Emmanuel Wilson Jnr, Chief Crusader of Crusaders Against Corruption, has renewed his call for the decentralisation of executive power, describing the current constitutional arrangement as a system that actively enables corruption by concentrating too much control in the hands of the President.
In his view, the problem is structural. As long as a single office retains the power to appoint, influence, and oversee nearly every significant arm of government, independent institutions will remain vulnerable to political interference, and accountability will remain selective.
“If we are serious about fighting corruption and building strong institutions, then we cannot continue with a system where one office holds the power to appoint, influence, and control nearly every arm of government,” he said.
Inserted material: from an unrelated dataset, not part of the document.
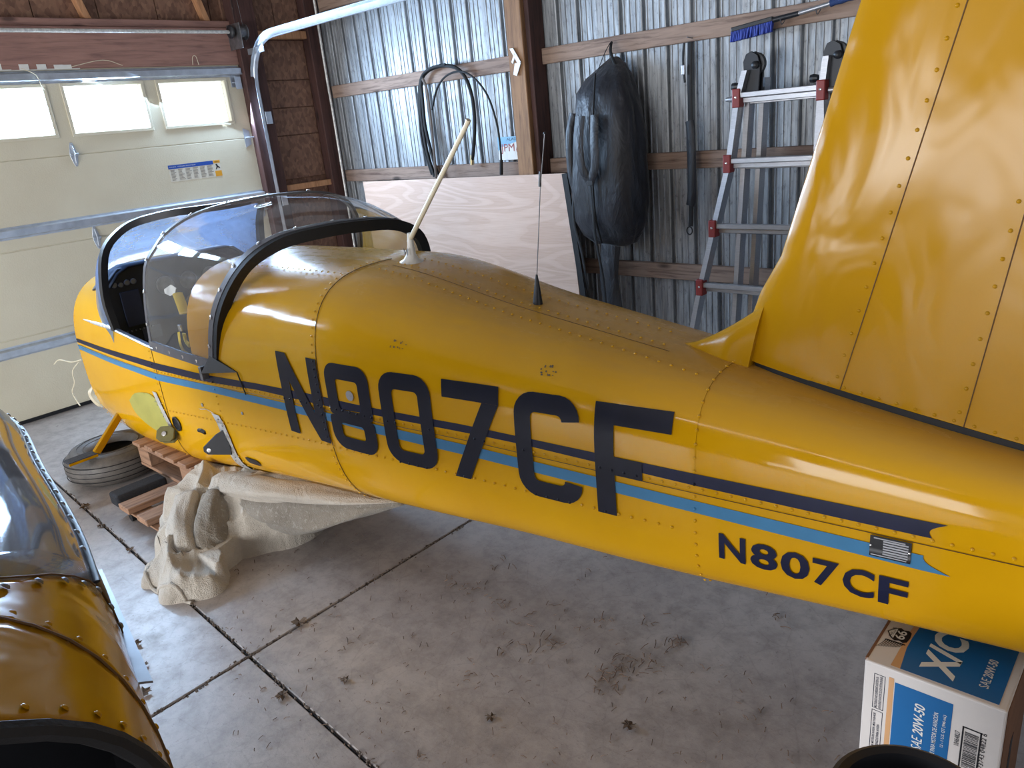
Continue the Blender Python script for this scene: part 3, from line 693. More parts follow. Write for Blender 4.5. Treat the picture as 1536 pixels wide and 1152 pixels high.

Wilson Jnr was careful to frame the argument beyond partisan lines, insisting the conversation he is calling for transcends political loyalties. “This is not about politics. It is about the future of our governance system,” he stated.
His proposed path forward centres on the Constitutional Review Commission, whose work he believes holds the blueprint for meaningful reform. He is urging Ghanaians, across class, faith, and profession, to demand the release and full implementation of the Commission’s report, and to push for clarity on whether the executive provisions of the 1992 Constitution can be legally and practically restructured to ensure greater institutional independence.
For Wilson Jnr, dispersing power is not a weakening of government; it is the very condition under which government can be trusted. He called on civil society organizations, religious bodies, traditional leaders, and ordinary citizens to unite behind the demand, framing decentralization as a collective national interest rather than an activist cause.
The call comes at a moment when Ghana’s anti-corruption institutions are themselves under strain, with the OSP’s prosecutorial powers now in legal dispute and public confidence in accountability mechanisms visibly shaken, giving Wilson Jnr’s argument a sharper edge than usual.